Desde el semestre pasado Sally duerme en el edificio de estudiantes internacionales y ahora comparte cuarto con Caroline, una belleza estadounidense de la cual se ha hecho buena amiga, pero que regresa a su país en diciembre, justo como el resto de nosotros.

Entonces en Bogotá yo me muevo por el campus de la Javeriana y me siento sola, porque como he dicho asumo que los desconocidos no me determinan. Es importante recordarlo porque con esa lógica llegué al lugar en el que transcurre la segunda historia de este post. Salí de mi clase de Classical Chinese Literature in Translation y me dirigí a la cafetería. Los estudiantes chinos usualmente cenan entre cinco y siete. Yo llegué a las 4:30, así que el lugar no había comenzado a servir. Igual entré y me senté en una mesa a estudiar mandarín, ¡que se desperdicie todo menos tiempo! Puse la maleta en una silla y por una razón desconocida levanté la cabeza. La escena en frente era honestamente conmovedora. Los trabajadores, vestidos de blanco, parecían alinearse justo para que yo viera la coordinación de movimientos no planeada que conlleva la preparación de la comida para las 10.000 estudiantes del Princess Building y los quién sabe cuántos caballeros de los dormitorios masculinos. Yo veía el panorama mientras ellos difícilmente se enteraban de lo que hacía su vecino, o del movimiento y de la belleza que formaban en conjunto.

Como cualquier turista saqué una cámara y tome una foto, y otra y otra. Miré al sitio de dumplings en el que planeaba comprar la cena y también tenía su movimiento hermoso. Tome fotos asumiendo que estaba sola, porque en mi mundillo vivo para que pocos le importe. Resulta que la señora del puestico me había estado viendo y me llamó (con suerte podré adjuntar el video). Como pasa con los esposos infieles una cosa llevó a la otra y terminé rodeada de cocineros; unos posando para mi lente, otros riéndose de sus compañeros y otros aproximándose para luego huir de la cámara a carcajadas. Le tomé fotos a casi todos los trabajadores que antes había retratado, está vez con su aprobación. Nos reímos como chinos chiquitos. Incluso uno de ellos se apropió de mi iPad y me retrató con la damita de los dumplings, dicho sea de paso el cocinero me pareció churro, lo cuál es una rareza.

En China los extranjeros siempre llaman la atención.

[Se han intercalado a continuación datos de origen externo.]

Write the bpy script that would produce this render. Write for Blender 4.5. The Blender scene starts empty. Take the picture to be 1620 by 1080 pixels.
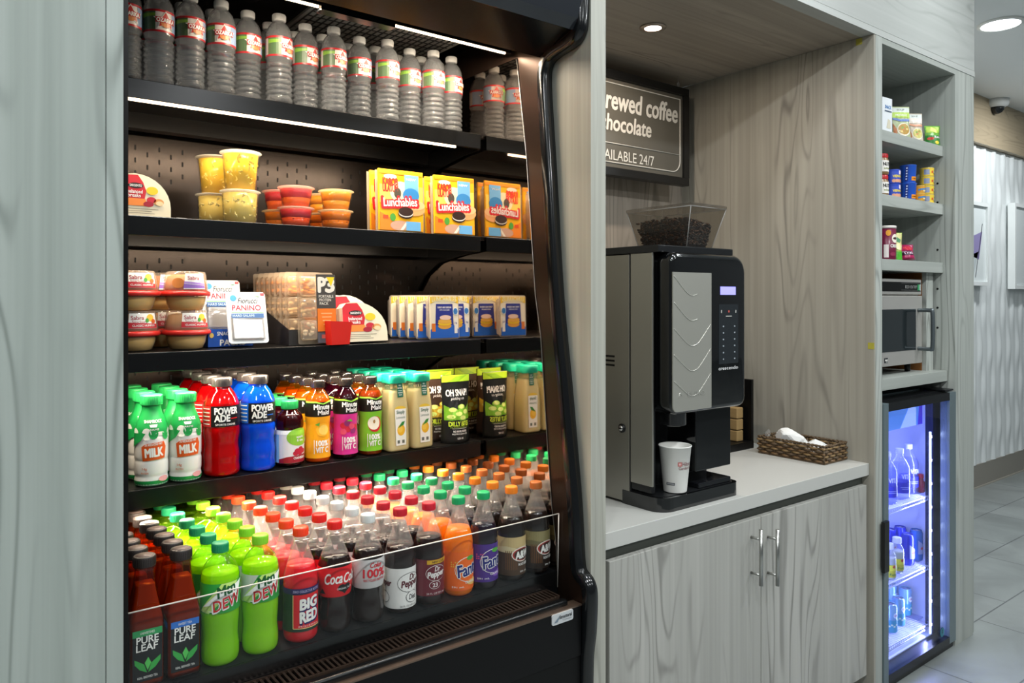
import bpy, bmesh, math, random
from mathutils import Vector, Matrix
from mathutils.geometry import tessellate_polygon
random.seed(7)
S = bpy.context.scene
COL = S.collection
# ---------------------------------------------------------------- camera
F, CX, HY, CAMH, CA, SA, Y0 = 1190.0, 810.0, 472.0, 1.5, 0.6114, 0.7913, 1.4003
cam_d = bpy.data.cameras.new('camera')
cam = bpy.data.objects.new('camera', cam_d)
COL.objects.link(cam)
cam.location = (0, -Y0, CAMH)
cam.rotation_euler = (math.pi / 2, 0, -math.atan2(CA, SA))
cam_d.sensor_width = 36
cam_d.lens = 36 * F / 1620
cam_d.shift_y = -(540 - HY) / 1620
cam_d.clip_start = 0.05
S.camera = cam
# ---------------------------------------------------------------- world, exposure
W = bpy.data.worlds.new('world')
S.world = W
W.use_nodes = True
bg = W.node_tree.nodes['Background']
bg.inputs[0].default_value = (0.86, 0.96, 1.0, 1)
bg.inputs[1].default_value = 0.13
S.view_settings.view_transform = 'Standard'
S.view_settings.look = 'None'
S.view_settings.gamma = 1
S.view_settings.use_curve_mapping = False
S.view_settings.exposure = 0.0
S.cycles.transparent_max_bounces = 24
S.cycles.max_bounces = 8
S.cycles.sample_clamp_indirect = 4
S.cycles.use_denoising = True
CEIL = 3.09
SOFF = 2.491
# ---------------------------------------------------------------- pixel helpers (real depth given)
def at(px, y):
    u = (px - CX) / F
    d = (Y0 + y) / (SA - CA * u)
    return d * (CA + SA * u), d
def pt(px, py, y):
    x, d = at(px, y)
    return Vector((x, y, CAMH - (py - HY) / F * d))
def ptx(px, py, x):
    u = (px - CX) / F
    d = x / (CA + SA * u)
    return Vector((x, d * (SA - CA * u) - Y0, CAMH - (py - HY) / F * d))
def area(name, loc, size, power, color, rot=(0, 0, 0), sy=None, spread=math.pi, parent=None):
    l = bpy.data.lights.new(name, 'AREA')
    l.energy = power
    l.color = color
    l.size = size
    if sy:
        l.shape = 'RECTANGLE'
        l.size_y = sy
    else:
        l.shape = 'DISK'
    l.spread = spread
    o = bpy.data.objects.new(name, l)
    COL.objects.link(o)
    o.location = loc
    o.rotation_euler = rot
    if parent:
        o.parent = parent
        o.location = Vector(loc) - parent.location
    return o
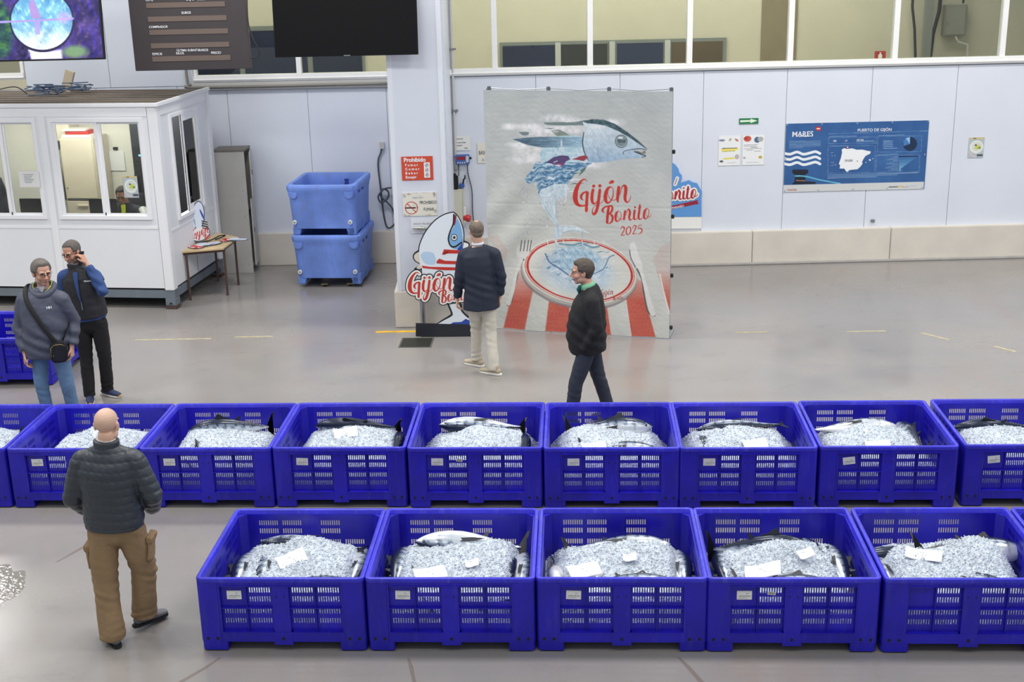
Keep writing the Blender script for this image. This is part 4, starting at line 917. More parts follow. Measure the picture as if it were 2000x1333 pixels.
# ================================================================== PRINTED SURFACES
def homog(src, dst):
    A = []; B = []
    for (x, y), (u, v) in zip(src, dst):
        A.append([x, y, 1, 0, 0, 0, -u*x, -u*y]); B.append(u); A.append([0, 0, 0, x, y, 1, -v*x, -v*y]); B.append(v)
    h = np.linalg.solve(np.array(A, float), np.array(B, float)); return np.append(h, 1).reshape(3, 3)
def crom(P, k=6):
    P = [np.array(p, float) for p in P]; Q = []
    for i in range(len(P)-1):
        a, b, c, d = P[max(0, i-1)], P[i], P[i+1], P[min(len(P)-1, i+2)]
        for j in range(k):
            t = j/k; Q.append(.5*((2*b)+(c-a)*t+(2*a-5*b+4*c-d)*t*t+(3*b-a-3*c+d)*t**3))
    Q.append(P[-1]); return Q
class Canvas:
    """a flat print: colours per grid vertex. Drawn in the artwork's own drawing units, laid out on the sheet by its four corners."""
    def __init__(s, quad, W, H, step, base):
        s.W, s.H = W, H; s.nx, s.ny = int(W/step)+1, int(H/step)+1; ss = s.ss = 2
        u = (np.arange(s.nx*ss)+.5)/ss-.5; v = (np.arange(s.ny*ss)+.5)/ss-.5
        U, V = np.meshgrid(u/(s.nx-1), v/(s.ny-1)); h = homog([(0, 0), (1, 0), (1, 1), (0, 1)], quad)   # quad: tl tr br bl
        D = h[2, 0]*U+h[2, 1]*V+h[2, 2]; s.X = (h[0, 0]*U+h[0, 1]*V+h[0, 2])/D; s.Y = (h[1, 0]*U+h[1, 1]*V+h[1, 2])/D
        s.U, s.V = U, V; s.I = np.zeros(s.X.shape+(3,)); s.I[:] = base; s.T = (1, 0, 1, 0)
    def unit(s, ox=0, oy=0, k=1, ky=None): s.T = (k, ox, ky or k, oy); return s
    def t(s, P): kx, ox, ky, oy = s.T; return [(ox+p[0]*kx, oy+p[1]*ky)+tuple(p[2:]) for p in P]
    def _box(s, P, m):
        xs = [p[0] for p in P]; ys = [p[1] for p in P]
        M = (s.X > min(xs)-m) & (s.X < max(xs)+m) & (s.Y > min(ys)-m) & (s.Y < max(ys)+m)
        r = np.where(M.any(1))[0]; c = np.where(M.any(0))[0]
        return None if len(r) == 0 or len(c) == 0 else (slice(r[0], r[-1]+1), slice(c[0], c[-1]+1))
    def put(s, b, a, color):
        X, Y = s.X[b], s.Y[b]; c = color(X, Y) if callable(color) else np.array(color, float); s.I[b] = s.I[b]*(1-a[..., None])+c*a[..., None]
    def poly(s, P, color, alpha=1, smooth=False, raw=False, feather=0):
        P = list(P) if raw else s.t(P)
        if smooth: P = [tuple(q) for q in crom(P+[P[0]], 5)][:-1]
        b = s._box(P, feather+1)
        if b is None: return s
        X, Y = s.X[b], s.Y[b]; ins = np.zeros(X.shape, bool); n = len(P); D = np.full(X.shape, 1e9) if feather else None
        for i in range(n):
            x0, y0 = P[i][:2]; x1, y1 = P[(i+1) % n][:2]
            if y0 != y1:
                c = ((y0 > Y) != (y1 > Y)) & (X < (x1-x0)*(Y-y0)/(y1-y0)+x0); ins ^= c
            if feather:
                dx, dy = x1-x0, y1-y0; tt = np.clip(((X-x0)*dx+(Y-y0)*dy)/(dx*dx+dy*dy+1e-9), 0, 1); D = np.minimum(D, np.hypot(X-x0-tt*dx, Y-y0-tt*dy))
        a = ins.astype(float)
        if feather: a = np.clip(np.where(ins, D, -D)/feather*.5+.5, 0, 1)
        al = alpha(X, Y) if callable(alpha) else alpha
        s.put(b, a*al, color); return s
    def stroke(s, P, color, w=None, grow=0, alpha=1, smooth=True, raw=False):
        P = list(P) if raw else s.t(P); k = abs(s.T[0])
        P = [(p[0], p[1], ((p[2] if len(p) > 2 else w)*(1 if raw else k))/2+grow) for p in P]
        if smooth and len(P) > 2: P = [tuple(q) for q in crom(P, 6)]
        b = s._box(P, max(p[2] for p in P)+1)
        if b is None: return s
        X, Y = s.X[b], s.Y[b]; D = np.full(X.shape, 1e9)
        for (x0, y0, r0), (x1, y1, r1) in zip(P[:-1], P[1:]):
            dx, dy = x1-x0, y1-y0; tt = np.clip(((X-x0)*dx+(Y-y0)*dy)/(dx*dx+dy*dy+1e-9), 0, 1)
            D = np.minimum(D, np.hypot(X-x0-tt*dx, Y-y0-tt*dy)-(r0+(r1-r0)*tt))
        s.put(b, (D < 0).astype(float)*alpha, color); return s
    def ell(s, cx, cy, rx, ry, color, rot=0, alpha=1, ring=None, grow=0, feather=0):
        (cx, cy), = s.t([(cx, cy)]); kx, ky = abs(s.T[0]), abs(s.T[2]); rx, ry = rx*kx+grow, ry*ky+grow; m = max(rx, ry)*1.1
        b = s._box([(cx-m, cy-m), (cx+m, cy+m)], 1)
        if b is None: return s
        X, Y = s.X[b]-cx, s.Y[b]-cy; c, q = math.cos(rot), math.sin(rot); d = np.hypot((X*c+Y*q)/rx, (-X*q+Y*c)/ry)
        if ring: a = (np.abs(d-1) < ring*kx/rx/2).astype(float)
        elif feather: a = np.clip((1-d)/feather, 0, 1)
        else: a = (d < 1).astype(float)
        al = alpha(s.X[b], s.Y[b]) if callable(alpha) else alpha
        s.put(b, a*al, color); return s
    def colours(s):
        I = s.I.reshape(s.ny, s.ss, s.nx, s.ss, 3).mean((1, 3)); return nlin(np.clip(I, 0, 255)).reshape(-1, 3)
    def mesh(s, name, disp=None, th=.003, keep=None):
        """sheet in the local xz plane (x 0..W, z 0..H, facing -y)"""
        x = np.linspace(0, s.W, s.nx); z = np.linspace(s.H, 0, s.ny); Xg, Zg = np.meshgrid(x, z)
        Yg = disp(Xg, Zg) if disp else np.zeros_like(Xg)
        v = np.stack([Xg, Yg, Zg], -1).reshape(-1, 3); n = s.nx*s.ny; I = np.arange(n).reshape(s.ny, s.nx)
        f = np.stack([I[:-1, :-1], I[1:, :-1], I[1:, 1:], I[:-1, 1:]], -1).reshape(-1, 4)
        me = bpy.data.meshes.new(name)
        me.vertices.add(n); me.vertices.foreach_set('co', v.astype('f').ravel())
        me.loops.add(len(f)*4); me.loops.foreach_set('vertex_index', f.astype('i').ravel())
        me.polygons.add(len(f)); me.polygons.foreach_set('loop_start', np.arange(0, len(f)*4, 4, dtype='i')); me.update(calc_edges=True)
        setcol(me, s.colours()); return me
M_PRINT = mat('printed_sheet', (255, 255, 255), .55, attr='print')
M_GLOSSP = mat('glossy_print', (255, 255, 255), .3, attr='print')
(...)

Integrarse en la comunidad no solo es difícil por el idioma y las costumbres, sino porque de entrada los chinos establecen una diferencia que empieza por mirar sin cesar. Si la mirada es momentánea, entonces miran como si estuviera examinando a un bicho. Hacer sobresalir así al otro es también construir una barrera. John Pomfret en «Five Classmates and the Story of the New China» dice que, en general, hay dos apreciaciones para los extranjeros; o bien te miran como un Dios o como un simio. Andrea, una conocida china, me dijo un día mientras comíamos: «We think all foreigners are gourgeos». Yo levanté la mirada para constatar sus palabras. A la chinita le brillaban los ojos mientras sostenía la mirada en mi cara sudorosa por el picante de la comida.

En Beijing no tengo la misma sensación que en occidente de andar sola, siempre hay una o dos miradas que rastrean mi camino. Usualmente me siento extraña y me acuerdo que China es diferente. Las amigas de Sally que me abrazaron y me cogieron de gancho una tarde mientras hacíamos mercado y los amigos cocineros que armaron la fiesta en un momento de risa sin idioma me hicieron sentir parte. Tal vez nunca entienda la complejidad y las contradicciones de China. Probablemente Andrea no dejará de verme diferente y tal vez Sally piense por siempre que soy una latinoamericana guapachosa y tropical. Lo importante es —aunque sea por un momento— encontrarnos como iguales. Comprar comida, cenar o reírnos en camaradería como si nunca hubiéramos estado separados, como si todos hiciéramos parte de la misma muchedumbre.